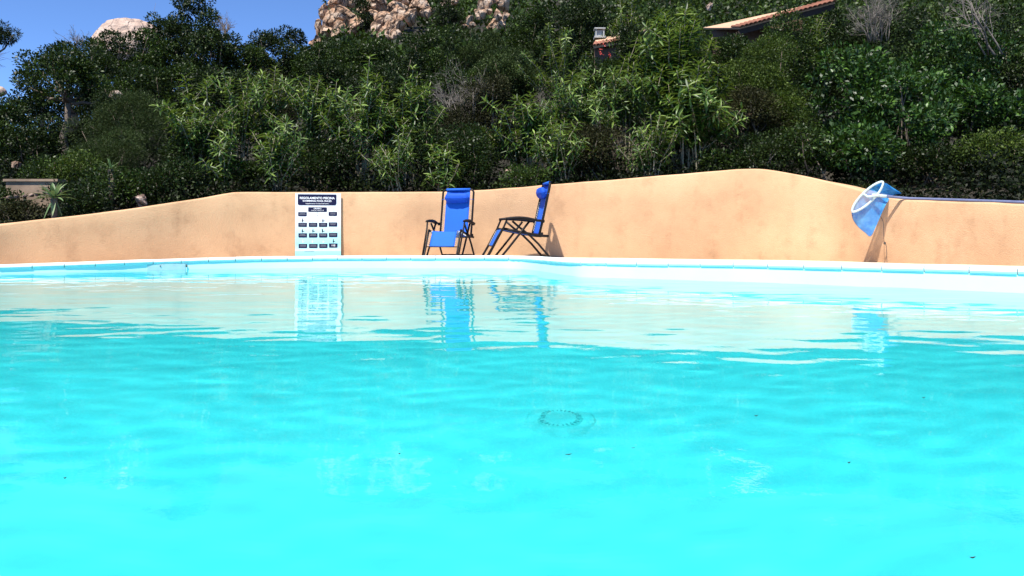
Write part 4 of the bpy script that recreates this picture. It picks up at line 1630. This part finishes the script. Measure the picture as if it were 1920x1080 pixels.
    for k in range(13):
        t = k / 12
        y = -.235 + .47 * t
        r = .062 * (1 - abs(2 * t - 1) ** 6) ** .5 + .004
        ring = []
        for j in range(15):
            a = 2 * PI * j / 14
            wr_ = 1 + .05 * math.sin(k * 2.1 + j * 1.7)
            ring.append((cy.x + math.cos(a) * r * .85 * wr_ + .012 * math.sin(a), y, cy.z + math.sin(a) * r * 1.32 * wr_))
        rows.append(ring)
    pil = MB().sheet(rows).build('head_cushion', M['pillow'], root, smooth=True)
    for s in sd:
        MB().tube([(-.36, s * .225, .97), (-.385, s * hw, .965), (-.405, s * (hw + .016), .965)], .012, 6, flat=.35).build('strap', M['sling'], pil, smooth=True)
    return root


def kids(o):
    return [c for c in list(bpy.data.objects) if c.parent == o]


def dup(root):
    r = root.copy()
    COL.objects.link(r)
    for c in kids(root):
        c2 = c.copy()
        COL.objects.link(c2)
        c2.parent = r
        for g in kids(c):
            g2 = g.copy()
            COL.objects.link(g2)
            g2.parent = c2
    return r


def deck_z(px, d):
    """height of the deck between coping and wall along a pixel column"""
    u = (px - 960) / F
    cs = sorted(((COP[i, 1], COP[i, 2]) for i in range(nI) if COP[i, 1] > 4 and abs(COP[i, 0] / COP[i, 1] - u) < .01))
    dw = float(np.interp(u, WX, WALL[:, 1]))
    zb = float(np.interp(u, WX, WALL[:, 2]))
    dc, zc = cs[-1] if cs else (dw - 1, zb)
    t = min(1, max(0, (d - dc - COPW) / max(.05, dw - dc - COPW)))
    return (zc - .022) * (1 - t) + (zb - .004) * t


chair1 = make_chair()
chair1['label'] = 'blue sling garden chair facing the pool, right of the rules sign'
chair2 = dup(chair1)
chair2['label'] = 'blue sling garden chair seen side-on, facing left, near the dark corner'
d1 = 12.95
chair1.location = ((845 - 960) / F * d1, d1, deck_z(845, d1))
chair1.rotation_euler = (0, 0, R(-90 - 14))
d2 = 13.18
chair2.location = ((974 - 960) / F * d2, d2, deck_z(974, d2))
chair2.rotation_euler = (0, 0, R(180 + 9))
chair1.scale = (.97, .92, .97)
chair2.scale = (1.065, 1.065, 1.065)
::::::
GOAL
Copy the whole of the material above exactly, but not its images.

ANSWER TO THIS PROBLEM
Write part 4 of the bpy script that recreates this picture. It picks up at line 1630. This part finishes the script. Measure the picture as if it were 1920x1080 pixels.
    for k in range(13):
        t = k / 12
        y = -.235 + .47 * t
        r = .062 * (1 - abs(2 * t - 1) ** 6) ** .5 + .004
        ring = []
        for j in range(15):
            a = 2 * PI * j / 14
            wr_ = 1 + .05 * math.sin(k * 2.1 + j * 1.7)
            ring.append((cy.x + math.cos(a) * r * .85 * wr_ + .012 * math.sin(a), y, cy.z + math.sin(a) * r * 1.32 * wr_))
        rows.append(ring)
    pil = MB().sheet(rows).build('head_cushion', M['pillow'], root, smooth=True)
    for s in sd:
        MB().tube([(-.36, s * .225, .97), (-.385, s * hw, .965), (-.405, s * (hw + .016), .965)], .012, 6, flat=.35).build('strap', M['sling'], pil, smooth=True)
    return root


def kids(o):
    return [c for c in list(bpy.data.objects) if c.parent == o]


def dup(root):
    r = root.copy()
    COL.objects.link(r)
    for c in kids(root):
        c2 = c.copy()
        COL.objects.link(c2)
        c2.parent = r
        for g in kids(c):
            g2 = g.copy()
            COL.objects.link(g2)
            g2.parent = c2
    return r


def deck_z(px, d):
    """height of the deck between coping and wall along a pixel column"""
    u = (px - 960) / F
    cs = sorted(((COP[i, 1], COP[i, 2]) for i in range(nI) if COP[i, 1] > 4 and abs(COP[i, 0] / COP[i, 1] - u) < .01))
    dw = float(np.interp(u, WX, WALL[:, 1]))
    zb = float(np.interp(u, WX, WALL[:, 2]))
    dc, zc = cs[-1] if cs else (dw - 1, zb)
    t = min(1, max(0, (d - dc - COPW) / max(.05, dw - dc - COPW)))
    return (zc - .022) * (1 - t) + (zb - .004) * t


chair1 = make_chair()
chair1['label'] = 'blue sling garden chair facing the pool, right of the rules sign'
chair2 = dup(chair1)
chair2['label'] = 'blue sling garden chair seen side-on, facing left, near the dark corner'
d1 = 12.95
chair1.location = ((845 - 960) / F * d1, d1, deck_z(845, d1))
chair1.rotation_euler = (0, 0, R(-90 - 14))
d2 = 13.18
chair2.location = ((974 - 960) / F * d2, d2, deck_z(974, d2))
chair2.rotation_euler = (0, 0, R(180 + 9))
chair1.scale = (.97, .92, .97)
chair2.scale = (1.065, 1.065, 1.065)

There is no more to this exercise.